* [Provided data]
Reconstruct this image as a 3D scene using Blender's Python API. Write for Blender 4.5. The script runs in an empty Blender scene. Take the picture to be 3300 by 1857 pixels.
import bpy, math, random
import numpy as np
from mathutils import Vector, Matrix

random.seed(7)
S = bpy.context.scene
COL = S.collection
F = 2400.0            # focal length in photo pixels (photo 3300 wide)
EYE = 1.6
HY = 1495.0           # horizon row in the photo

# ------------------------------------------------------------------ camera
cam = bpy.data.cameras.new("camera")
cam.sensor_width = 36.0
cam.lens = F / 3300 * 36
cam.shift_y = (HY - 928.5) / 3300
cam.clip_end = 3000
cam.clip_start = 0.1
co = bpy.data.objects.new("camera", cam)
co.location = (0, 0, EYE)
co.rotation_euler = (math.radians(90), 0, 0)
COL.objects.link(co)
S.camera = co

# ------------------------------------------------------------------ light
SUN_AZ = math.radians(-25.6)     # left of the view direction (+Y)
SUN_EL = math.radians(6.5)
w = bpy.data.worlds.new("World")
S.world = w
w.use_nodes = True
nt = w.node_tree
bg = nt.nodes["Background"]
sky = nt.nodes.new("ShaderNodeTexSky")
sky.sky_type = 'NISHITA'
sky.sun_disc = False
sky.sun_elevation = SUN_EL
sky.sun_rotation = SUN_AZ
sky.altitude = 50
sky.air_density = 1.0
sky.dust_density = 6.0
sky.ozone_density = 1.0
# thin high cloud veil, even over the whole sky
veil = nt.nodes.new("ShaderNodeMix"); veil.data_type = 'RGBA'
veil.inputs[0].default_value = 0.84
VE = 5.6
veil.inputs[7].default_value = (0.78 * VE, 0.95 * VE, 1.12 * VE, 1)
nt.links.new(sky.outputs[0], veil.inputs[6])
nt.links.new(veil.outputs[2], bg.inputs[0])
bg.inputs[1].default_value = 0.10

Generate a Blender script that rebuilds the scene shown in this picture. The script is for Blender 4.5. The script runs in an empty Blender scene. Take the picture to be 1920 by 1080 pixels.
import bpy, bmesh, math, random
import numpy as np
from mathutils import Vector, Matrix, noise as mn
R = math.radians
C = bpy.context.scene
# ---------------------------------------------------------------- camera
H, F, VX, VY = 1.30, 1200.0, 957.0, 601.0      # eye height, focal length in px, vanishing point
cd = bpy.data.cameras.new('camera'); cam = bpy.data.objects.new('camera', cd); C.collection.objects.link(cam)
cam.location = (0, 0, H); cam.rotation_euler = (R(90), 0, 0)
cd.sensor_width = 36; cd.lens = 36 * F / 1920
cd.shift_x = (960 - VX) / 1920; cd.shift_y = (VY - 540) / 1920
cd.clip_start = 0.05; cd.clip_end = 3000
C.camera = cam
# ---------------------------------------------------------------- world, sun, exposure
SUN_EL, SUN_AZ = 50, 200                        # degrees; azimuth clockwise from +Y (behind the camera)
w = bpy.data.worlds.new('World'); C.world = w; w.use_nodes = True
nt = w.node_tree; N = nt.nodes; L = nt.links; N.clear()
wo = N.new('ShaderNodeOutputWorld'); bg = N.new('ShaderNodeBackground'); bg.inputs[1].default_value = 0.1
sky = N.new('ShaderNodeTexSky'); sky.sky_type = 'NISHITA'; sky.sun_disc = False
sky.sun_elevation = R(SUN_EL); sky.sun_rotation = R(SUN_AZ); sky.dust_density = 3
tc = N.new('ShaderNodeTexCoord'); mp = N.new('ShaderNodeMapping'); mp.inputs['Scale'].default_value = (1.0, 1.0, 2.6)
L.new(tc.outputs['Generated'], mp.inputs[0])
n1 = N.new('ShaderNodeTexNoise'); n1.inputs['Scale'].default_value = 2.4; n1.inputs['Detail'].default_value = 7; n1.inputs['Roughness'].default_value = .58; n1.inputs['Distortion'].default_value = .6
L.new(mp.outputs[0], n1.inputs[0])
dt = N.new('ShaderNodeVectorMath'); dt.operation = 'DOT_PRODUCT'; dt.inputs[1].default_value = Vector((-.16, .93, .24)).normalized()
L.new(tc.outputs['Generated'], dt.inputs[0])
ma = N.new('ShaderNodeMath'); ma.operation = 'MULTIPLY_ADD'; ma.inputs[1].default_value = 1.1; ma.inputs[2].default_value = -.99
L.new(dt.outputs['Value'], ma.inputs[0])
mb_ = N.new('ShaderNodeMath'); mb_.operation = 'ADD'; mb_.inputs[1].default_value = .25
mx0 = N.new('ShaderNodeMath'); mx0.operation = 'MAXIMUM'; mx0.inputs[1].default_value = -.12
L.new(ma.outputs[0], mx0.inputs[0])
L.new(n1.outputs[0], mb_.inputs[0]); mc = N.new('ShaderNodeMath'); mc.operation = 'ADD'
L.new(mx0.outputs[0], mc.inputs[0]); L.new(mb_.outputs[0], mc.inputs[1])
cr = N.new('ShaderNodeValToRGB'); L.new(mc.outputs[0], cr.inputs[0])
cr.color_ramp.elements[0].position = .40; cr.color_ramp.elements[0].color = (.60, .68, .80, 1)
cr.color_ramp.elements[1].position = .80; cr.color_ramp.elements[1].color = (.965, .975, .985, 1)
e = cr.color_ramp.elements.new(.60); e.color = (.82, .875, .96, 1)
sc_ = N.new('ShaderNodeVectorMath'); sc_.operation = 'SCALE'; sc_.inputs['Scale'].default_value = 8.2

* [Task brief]
Repeat the entries above exactly, beginning at their first line and ending with the line that contains "HY = 1495.0", with nothing added.

* [The response]
Reconstruct this image as a 3D scene using Blender's Python API. Write for Blender 4.5. The script runs in an empty Blender scene. Take the picture to be 3300 by 1857 pixels.
import bpy, math, random
import numpy as np
from mathutils import Vector, Matrix

random.seed(7)
S = bpy.context.scene
COL = S.collection
F = 2400.0            # focal length in photo pixels (photo 3300 wide)
EYE = 1.6
HY = 1495.0           # horizon row in the photo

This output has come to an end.